Tuesday, February 2, 2010

Album Review: Tindersticks – Falling Down A Mountain


Today’s exam question: Tindersticks latest album, Falling Down A Mountain - discuss. I’ll skip past the beautiful artwork to say that this album, for Tindersticks, is all over the place. In a good way. Most of their other albums are quite a unified statement in terms of sound, but this one is a bit more playful, like music for a bright, sunny day. They seem to have lightened up a bit, perhaps due to the presence of David Kitt as part of the band?
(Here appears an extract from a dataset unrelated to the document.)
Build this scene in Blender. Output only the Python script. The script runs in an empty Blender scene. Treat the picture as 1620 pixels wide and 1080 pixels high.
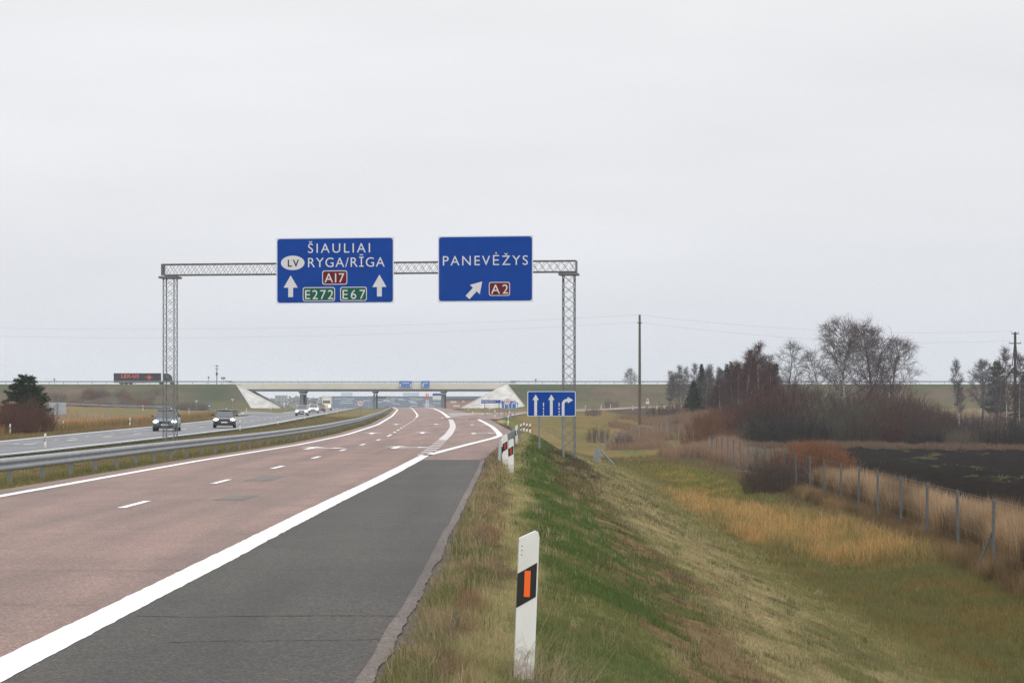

Tindersticks have a habit of throwing a curveball with track 1, and then returning with a song that sets the mood for track 2, but this album is a little different. The title track which opens the album is a very jazzy sounding groove ie a curveball. It’s a little bit seedy, in a good way. The more conventional Keep You Beautiful follows, which is a kind of slight, languid sounding track, with a little bit of soul thrown in. Not sure what sort of mood this one sets, but Harmony Around My Table picks up the pace with probably the catchiest tune on the album, with a few dodgy-sounding lyrics thrown in for good measure (“found a penny, I picked it up and all that day I had some luck”), but it’s an uplifting song nonetheless.

Peanuts will divide the fans, I think. It’s a duet between Stuart Staples and Mary Margaret O’Hara about the aforementioned snack-food, and to my ears it’s the weakest on the album. I’m not a big fan of O’Hara’s hesitant singing, and I just don’t like the tune that much. She Rode Me Down is better, with vaguely Spanish sounding guitars, along the lines of Her from their first album, with a few flutes added to the mix, and ends up sounding like a collaboration with Calexico.

Hubbard Hill is the first of two instrumentals, and it reminds me very much of their soundtrack work for French director Claire Denis. It’s organ dominated and it’s pretty damn good if you like that sort of thing (I do!) in a kind of tragic way, with heartbreaking horns coming in halfway through. The soundtrack to a doomed romance maybe? Black Smoke is a basic two chord groove, with backing vocals prominent in the mix, while No Place So Alone is one of their more mainstream moments, more uptempo. It sounds like the band is enjoying this one, so much so that after the vocals finish they continue on for a minute or two till Staples ends the song with “1, 2, 3, 4”.

Factory Girls is sparser with a simple sad piano leading into the conclusion that “it’s the wine that makes me sad, not the love I never had”. It works well in the context of the album, but I’m not sure how well this song, or some of the others stand up on their own if heard in isolation. Another great instrumental, Piano Music ends the album with strings giving a dramatic sweep to the track (along with piano as per the title). Again it sounds like a soundtrack, perhaps to an epic black and white film that hasn’t been made yet, perhaps set on the shoreline with crashing waves.

Despite some concerns on my part, Tindersticks have come up trumps again with this album. It’s not the lyrics, or the music that make this album a masterpiece in mood creation but the sum of the whole. I’ll be listening to it for months and will probably want to rewrite this then.